US president backs plan with Canada, Mexico
NEW YORK - With dozens of secure, tournament-ready venues to choose from, the United States, Canada and Mexico on Monday announced a joint bid to stage the 2026 World Cup, aiming to become the first three-way co-hosts of FIFA's showpiece tournament.
US Soccer Federation chief Sunil Gulati, who announced the bid in New York with his Canadian and Mexican counterparts, said they had the backing of President Donald Trump, despite the American leader's rocky relations with Mexico.
Gulati said 60 matches would be staged in the United States, with Canada and Mexico hosting 10 games each. The US would host all knockout games from the quarterfinals onwards, he added.
He played down suggestions that politics could hamper the bid, claiming Trump was "especially pleased" with Mexico's involvement.

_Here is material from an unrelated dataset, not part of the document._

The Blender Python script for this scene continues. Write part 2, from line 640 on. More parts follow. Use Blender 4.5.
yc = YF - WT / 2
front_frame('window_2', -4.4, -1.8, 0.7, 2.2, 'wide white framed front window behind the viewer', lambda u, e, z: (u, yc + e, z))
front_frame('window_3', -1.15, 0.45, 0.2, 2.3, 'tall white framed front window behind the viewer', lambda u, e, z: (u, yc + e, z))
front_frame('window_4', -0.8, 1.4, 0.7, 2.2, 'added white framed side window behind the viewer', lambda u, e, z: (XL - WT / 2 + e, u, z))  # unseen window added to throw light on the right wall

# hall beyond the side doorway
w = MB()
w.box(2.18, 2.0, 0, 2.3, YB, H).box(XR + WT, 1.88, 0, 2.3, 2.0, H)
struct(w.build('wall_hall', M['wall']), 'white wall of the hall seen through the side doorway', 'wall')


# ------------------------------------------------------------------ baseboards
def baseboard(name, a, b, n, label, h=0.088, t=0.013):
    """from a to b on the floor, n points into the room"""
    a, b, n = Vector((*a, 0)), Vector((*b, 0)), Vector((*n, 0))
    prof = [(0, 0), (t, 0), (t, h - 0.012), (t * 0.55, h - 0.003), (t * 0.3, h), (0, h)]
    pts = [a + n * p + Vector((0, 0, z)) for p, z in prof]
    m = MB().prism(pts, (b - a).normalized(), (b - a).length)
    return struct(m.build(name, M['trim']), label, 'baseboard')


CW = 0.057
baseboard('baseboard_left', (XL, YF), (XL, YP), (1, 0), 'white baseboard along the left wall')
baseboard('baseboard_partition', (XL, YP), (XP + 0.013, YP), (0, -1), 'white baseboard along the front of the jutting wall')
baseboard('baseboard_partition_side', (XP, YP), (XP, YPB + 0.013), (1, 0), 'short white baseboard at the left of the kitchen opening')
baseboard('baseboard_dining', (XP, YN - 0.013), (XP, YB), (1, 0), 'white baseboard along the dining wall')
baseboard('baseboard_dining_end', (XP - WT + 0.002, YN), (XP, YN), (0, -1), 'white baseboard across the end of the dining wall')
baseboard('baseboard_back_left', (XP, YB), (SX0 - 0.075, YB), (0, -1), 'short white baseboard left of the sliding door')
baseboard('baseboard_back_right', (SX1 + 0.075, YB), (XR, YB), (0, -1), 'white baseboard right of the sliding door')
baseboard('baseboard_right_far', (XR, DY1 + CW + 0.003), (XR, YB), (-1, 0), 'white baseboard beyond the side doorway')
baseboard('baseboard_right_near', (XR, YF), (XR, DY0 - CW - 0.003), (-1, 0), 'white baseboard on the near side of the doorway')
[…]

"The president of the US is fully supportive ... we are not at all concerned at some of the concerns that some people may raise," Gulati said.
Trump was elected last year after a campaign marked by rhetoric against Mexico, vowing to build a wall to keep out illegal immigrants he branded "criminals" and "rapists".
The joint bid will start as the heavy early favorite in the race, despite US prosecutors leading the probe into soccer corruption that rocked the sport in 2015 and led to the downfall of former FIFA supremo Sepp Blatter.
Open secret
A North American bid for 2026 had long been regarded as inevitable.
That sense of certainty hardened last year, when FIFA's council ruled that neither Europe nor Asia would be eligible to run for the 2026 tournament because the regions are hosting the next two World Cups: Russia in 2018, followed by Qatar in 2022.
With Europe and Asia ineligible, CONCACAF - the body which represents North, Central American and Caribbean soccer - could face competition from the Africa, South America and the Oceania confederations.
US soccer officials were coy about the possibility of a future World Cup bid since the country lost out to Qatar for 2022 at a corruption-tarnished vote in Zurich in 2010.
However, the prospect of a fresh North American bid gathered momentum in 2014 after the World Cup in Brazil.
That campaign captured the imagination of enough US sports fans to result in huge crowds attending public screenings of games at cities across the country.
The club game is also booming in the US, with record numbers attending Major League Soccer in 2016.
The US also burnished its credentials as a major-tournament host with last year's 16-team Copa America Centenario.
The US first hosted the World Cup in 1994, staging a commercially successful 24-team tournament that played out to packed stadia.
That tournament remains the most attended World Cup in history, with just over 3.5 million fans flocking to its 52 games, an average of 68,991 per match.
Mexico has hosted the World Cup twice before - 1970 and 1986.
Canada, which has only one World Cup finals appearance, in 1986, has never hosted the tournament. But the hockey-mad country earned plaudits for its staging of the Women's World Cup in 2015.
Under FIFA plans for its expanded 48-team World Cup, CONCACAF will be awarded six berths.
Gulati indicated that officials expected all three host nations to be granted places.
"There has never been a World Cup where the host countries have not been qualified," Gulati said.
A North American tournament is also likely to be attractive to FIFA for public-relations reasons.
With state-of-the-art venues in every US state and Canadian province and dozens more in Mexico to choose from, there is little risk of stadiums being left to rot as white elephants when the event ends - a problem that affected the 2010 World Cup in South Africa and 2014 edition in Brazil.
"We have the luxury of having stadiums that already exist in all three nations," Gulati said.